Weekend Words: Dangerous

This week, danger!

James Gillray, "The Plum-Pudding in Danger" (1805). Colored engraving, 240 x 340 mm. British Museum, London. (Image via Web Gallery of Art)
James Gillray, “The Plum-Pudding in Danger” (1805). Colored engraving, 240 x 340 mm. British Museum, London. (Image via Web Gallery of Art)

On Wednesday, Hyperallergic’s Jil Steinhauer reported the story of artist Suprina Kenney, whose sculptures, which included found objects made of metal, glass and wood, were removed from the Morris County Administration and Records Building in Morristown, NJ, because the sheriff, Edward Rochford, “decided that they were ‘possible weapons to be used against the public.’”

As for her allegedly dangerous artworks, Kenney concluded, “you could pull a painting off the wall and break the frame and have a bat. So at what point does this end?”

“Art is dangerous. It is one of the attractions: when it ceases to be dangerous you don’t want it”

—Anthony Burgess
“America is not so much a nightmare as a non-dream. The American non-dream is precisely a move to wipe the dream out of existence.
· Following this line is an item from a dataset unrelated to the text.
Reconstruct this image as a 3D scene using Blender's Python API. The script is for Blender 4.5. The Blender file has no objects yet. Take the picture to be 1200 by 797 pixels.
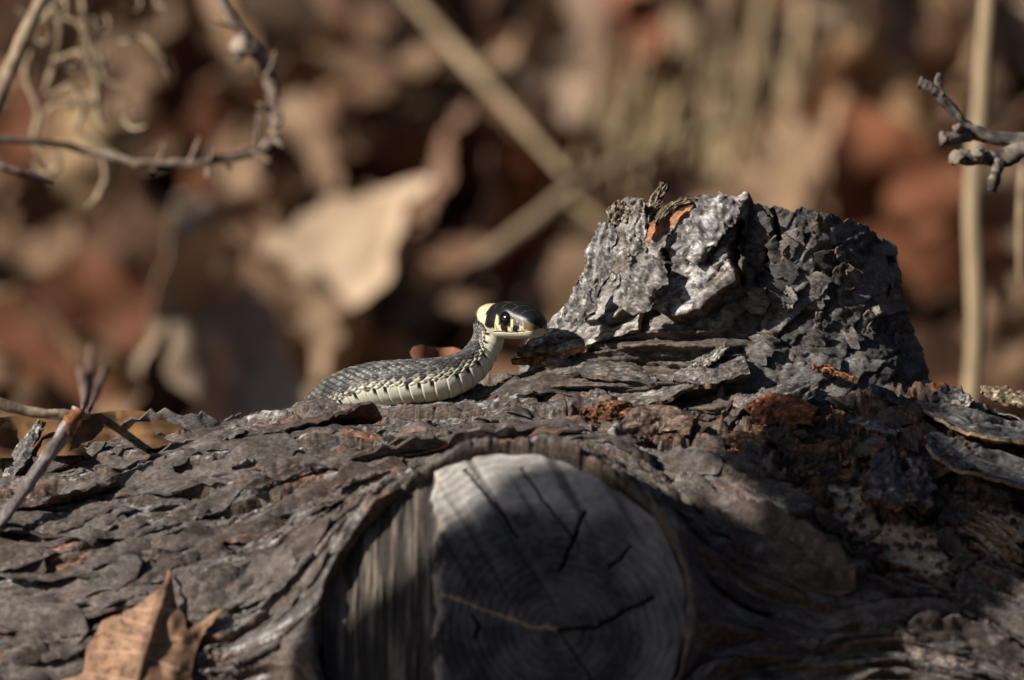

The dream is a spontaneous happening and therefore dangerous to a control system set up by the non-dreamers.”

—William S. Burroughs
“I fear animals regard man as a creature of their own kind which has in a highly dangerous fashion lost its healthy animal reason — as the mad animal, as the laughing animal, as the weeping animal, as the unhappy animal.”

—Friedrich Nietzsche
“Old men are dangerous: it doesn’t matter to them what is going to happen to the world.”